Well done to Alice Ferguson and Naomi Fuller, Director and Communications Director respectively of the hopelessly middle class Southville charity, PLAYING OUT, for delivering one of the best self-inflicted PR disasters we’ve ever seen.

A sort of Reclaim the Streets for the Cath Kidston set, this ridiculous charity blocks upmarket residential streets for a few hours every month so kids can get to play in the road “like we did in the old days”.

The two lovely Southville gals behind the charity, one of whom just happens to be Mayor Bent Trousers’ DAUGHTER, were given some space recently in the mayor’s new personal propaganda machine, the Bristol 24/7 website, to “set the record straight”.

What record ? Why was this record ever bent? What’s going on?

Playing Out wanted to assure us that the fairly LARGE SUMS of public money that have come the charity’s way from the council since daddy arrived on the hot seat at the Counts Louse is purely down to their brilliance and an overwhelming public need for middle class kids to access boutique retro play experiences.

What better possible way is there to spend public cash in this age of austerity? Especially while the mayor personally cuts real public services – where his relatives don’t work – to the bone.

“It’s funding which was ring-fenced for this kind of initiative. It doesn’t all just come out of one big pot, that’s not how it works,” the pair bleated to Bristol 24/7 while not bothering to explain how it did work.

“It’s two years before Bristol as a city even decided it wanted an elected mayor that Alice and Amy held their first playing out session,” the site wailed neatly sidestepping the issue of when their generous levels of funding began.

And then the coup de grace. A Bristol City Council PR is rustled up to RUBBERSTAMP the vacuous claims: “The Mayor has never been involved in a funding decision relating to Playing Out. He took office on November 19 2012, meaning the majority of funding decisions pre-date his time in office.”

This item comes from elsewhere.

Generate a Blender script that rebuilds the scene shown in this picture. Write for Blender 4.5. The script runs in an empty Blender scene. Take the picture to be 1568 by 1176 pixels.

Alas, within two hours of this bizarre PR manouevre – randomly denying any nepotism exists between the mayor and his daughter for no apparent reason  – an article had appeared from the mayor-watching Bristol News team rebutting the council’s and the charity’s claims.

Up to the Mayor’s election in 2012, Playing Out were paid by the council the fairly reasonable amount – for what they do – of £12,000. By the end of the Mayor’s first year in office that figure was £92,000!!!

That’s, almost, an EIGHT-FOLD increase and none of it from especially ring-fenced council funds for middle class mums with daft ideas in Southville so far as we can see.

So did this £92k not “come out of one big pot at the city council”? Who knows? Neither Playing Out nor 24/7 provide evidence one way or the other. Although the council’s published expenditure records do nothing to disabuse the public of the notion that Playing Out’s money did indeed just come out of one big pot at the council.

Now 24/7 and Playing Out have set the hare loose, this hugely embarrassing issue for the mayor looks set to run and run in the lead-up to next year’s mayoral election.

So who’s idea was it for Playing Out to go to the local media with a load of  partial information for us to pick over then?

FERGUSON FAMILY FIND FUNDING – BUT NOTHING FOR KNOWLE WEST

Congratulations to local group PLAYING OUT, which has secured major government funding for its work in encouraging “resident-led street play activity” (that’s helping parents make roads safe for kids to play on).

The announcement of the cash injection came just as several streets around the City Centre were closed to traffic for the first ‘Make Sunday Special’ events. The latest bright idea of Mayor George Ferguson – who’s still having trouble getting his ‘boulevards of solar-powered giant inflatable vegetables’ scheme off the ground – five monthly traffic-free Sundays are planned until October, costing Bristol a total of nearly £200,000.

Whilst a boon to the street performers and circus groups paid to entertain, you can’t help but wonder if the money could be spent better elsewhere…
Certainly KWADS, the Knowle West–based support service for friends and family of those affected by alcohol and drugs, which has just had £180,000 funding snatched away by the council-supported quango Safer Bristol, could do with a bit of that JUGGLING-AND-MIME CASH.

So maybe KWADS could ask Fergo for some assistance – or perhaps not. Knowle West isn’t really fashionable enough for Fergo, and anyway kids there already play out in the streets safely…

Without help from Playing Out (director: ALICE FERGUSONDAUGHTER of the MAYOR).